• Short problem
Copy out each line of the material below with no changes.

• Supplied data
[Begin]
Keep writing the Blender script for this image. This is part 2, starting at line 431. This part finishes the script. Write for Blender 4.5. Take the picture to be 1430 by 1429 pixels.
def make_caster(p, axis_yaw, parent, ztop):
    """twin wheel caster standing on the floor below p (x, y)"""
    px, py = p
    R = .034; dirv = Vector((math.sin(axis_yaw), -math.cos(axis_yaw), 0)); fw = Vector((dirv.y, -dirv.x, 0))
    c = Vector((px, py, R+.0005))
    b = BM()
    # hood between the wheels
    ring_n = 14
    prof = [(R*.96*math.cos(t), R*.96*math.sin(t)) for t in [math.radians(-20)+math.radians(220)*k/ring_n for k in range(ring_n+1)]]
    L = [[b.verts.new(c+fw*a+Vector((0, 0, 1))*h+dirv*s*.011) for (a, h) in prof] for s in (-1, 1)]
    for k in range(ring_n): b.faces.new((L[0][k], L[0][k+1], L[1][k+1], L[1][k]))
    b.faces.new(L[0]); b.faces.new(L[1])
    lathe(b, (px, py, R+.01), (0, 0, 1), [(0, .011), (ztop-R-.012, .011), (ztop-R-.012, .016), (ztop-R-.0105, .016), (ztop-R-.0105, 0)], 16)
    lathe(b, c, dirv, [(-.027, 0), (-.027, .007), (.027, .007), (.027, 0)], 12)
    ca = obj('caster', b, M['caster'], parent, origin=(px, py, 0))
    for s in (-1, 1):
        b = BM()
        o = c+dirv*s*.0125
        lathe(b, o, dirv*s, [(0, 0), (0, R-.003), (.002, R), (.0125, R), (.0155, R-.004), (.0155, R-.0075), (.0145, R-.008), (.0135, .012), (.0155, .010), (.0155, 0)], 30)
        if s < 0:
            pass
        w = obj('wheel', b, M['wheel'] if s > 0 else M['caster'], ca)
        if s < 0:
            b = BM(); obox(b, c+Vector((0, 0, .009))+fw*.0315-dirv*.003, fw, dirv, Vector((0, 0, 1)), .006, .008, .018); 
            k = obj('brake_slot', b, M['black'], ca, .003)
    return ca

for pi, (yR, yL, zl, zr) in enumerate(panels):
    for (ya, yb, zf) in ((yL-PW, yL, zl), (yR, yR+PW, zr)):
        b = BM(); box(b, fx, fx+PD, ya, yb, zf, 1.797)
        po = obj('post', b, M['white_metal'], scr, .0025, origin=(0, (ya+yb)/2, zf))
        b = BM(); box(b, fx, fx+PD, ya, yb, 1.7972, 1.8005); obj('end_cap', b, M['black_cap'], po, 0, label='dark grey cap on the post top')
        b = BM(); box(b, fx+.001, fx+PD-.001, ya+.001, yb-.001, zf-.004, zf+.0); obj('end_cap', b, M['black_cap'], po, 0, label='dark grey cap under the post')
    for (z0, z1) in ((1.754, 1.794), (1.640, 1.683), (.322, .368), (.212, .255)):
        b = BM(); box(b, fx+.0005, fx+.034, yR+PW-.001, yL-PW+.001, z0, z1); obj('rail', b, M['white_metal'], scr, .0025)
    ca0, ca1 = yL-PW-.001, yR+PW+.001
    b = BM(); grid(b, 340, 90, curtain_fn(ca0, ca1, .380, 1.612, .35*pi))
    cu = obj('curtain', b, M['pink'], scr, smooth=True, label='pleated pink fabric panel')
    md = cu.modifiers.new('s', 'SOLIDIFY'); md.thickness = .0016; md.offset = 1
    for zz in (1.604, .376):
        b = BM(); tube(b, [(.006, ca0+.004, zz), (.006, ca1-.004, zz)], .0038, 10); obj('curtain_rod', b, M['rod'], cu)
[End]
• Written response
Keep writing the Blender script for this image. This is part 2, starting at line 431. This part finishes the script. Write for Blender 4.5. Take the picture to be 1430 by 1429 pixels.
def make_caster(p, axis_yaw, parent, ztop):
    """twin wheel caster standing on the floor below p (x, y)"""
    px, py = p
    R = .034; dirv = Vector((math.sin(axis_yaw), -math.cos(axis_yaw), 0)); fw = Vector((dirv.y, -dirv.x, 0))
    c = Vector((px, py, R+.0005))
    b = BM()
    # hood between the wheels
    ring_n = 14
    prof = [(R*.96*math.cos(t), R*.96*math.sin(t)) for t in [math.radians(-20)+math.radians(220)*k/ring_n for k in range(ring_n+1)]]
    L = [[b.verts.new(c+fw*a+Vector((0, 0, 1))*h+dirv*s*.011) for (a, h) in prof] for s in (-1, 1)]
    for k in range(ring_n): b.faces.new((L[0][k], L[0][k+1], L[1][k+1], L[1][k]))
    b.faces.new(L[0]); b.faces.new(L[1])
    lathe(b, (px, py, R+.01), (0, 0, 1), [(0, .011), (ztop-R-.012, .011), (ztop-R-.012, .016), (ztop-R-.0105, .016), (ztop-R-.0105, 0)], 16)
    lathe(b, c, dirv, [(-.027, 0), (-.027, .007), (.027, .007), (.027, 0)], 12)
    ca = obj('caster', b, M['caster'], parent, origin=(px, py, 0))
    for s in (-1, 1):
        b = BM()
        o = c+dirv*s*.0125
        lathe(b, o, dirv*s, [(0, 0), (0, R-.003), (.002, R), (.0125, R), (.0155, R-.004), (.0155, R-.0075), (.0145, R-.008), (.0135, .012), (.0155, .010), (.0155, 0)], 30)
        if s < 0:
            pass
        w = obj('wheel', b, M['wheel'] if s > 0 else M['caster'], ca)
        if s < 0:
            b = BM(); obox(b, c+Vector((0, 0, .009))+fw*.0315-dirv*.003, fw, dirv, Vector((0, 0, 1)), .006, .008, .018); 
            k = obj('brake_slot', b, M['black'], ca, .003)
    return ca

for pi, (yR, yL, zl, zr) in enumerate(panels):
    for (ya, yb, zf) in ((yL-PW, yL, zl), (yR, yR+PW, zr)):
        b = BM(); box(b, fx, fx+PD, ya, yb, zf, 1.797)
        po = obj('post', b, M['white_metal'], scr, .0025, origin=(0, (ya+yb)/2, zf))
        b = BM(); box(b, fx, fx+PD, ya, yb, 1.7972, 1.8005); obj('end_cap', b, M['black_cap'], po, 0, label='dark grey cap on the post top')
        b = BM(); box(b, fx+.001, fx+PD-.001, ya+.001, yb-.001, zf-.004, zf+.0); obj('end_cap', b, M['black_cap'], po, 0, label='dark grey cap under the post')
    for (z0, z1) in ((1.754, 1.794), (1.640, 1.683), (.322, .368), (.212, .255)):
        b = BM(); box(b, fx+.0005, fx+.034, yR+PW-.001, yL-PW+.001, z0, z1); obj('rail', b, M['white_metal'], scr, .0025)
    ca0, ca1 = yL-PW-.001, yR+PW+.001
    b = BM(); grid(b, 340, 90, curtain_fn(ca0, ca1, .380, 1.612, .35*pi))
    cu = obj('curtain', b, M['pink'], scr, smooth=True, label='pleated pink fabric panel')
    md = cu.modifiers.new('s', 'SOLIDIFY'); md.thickness = .0016; md.offset = 1
    for zz in (1.604, .376):
        b = BM(); tube(b, [(.006, ca0+.004, zz), (.006, ca1-.004, zz)], .0038, 10); obj('curtain_rod', b, M['rod'], cu)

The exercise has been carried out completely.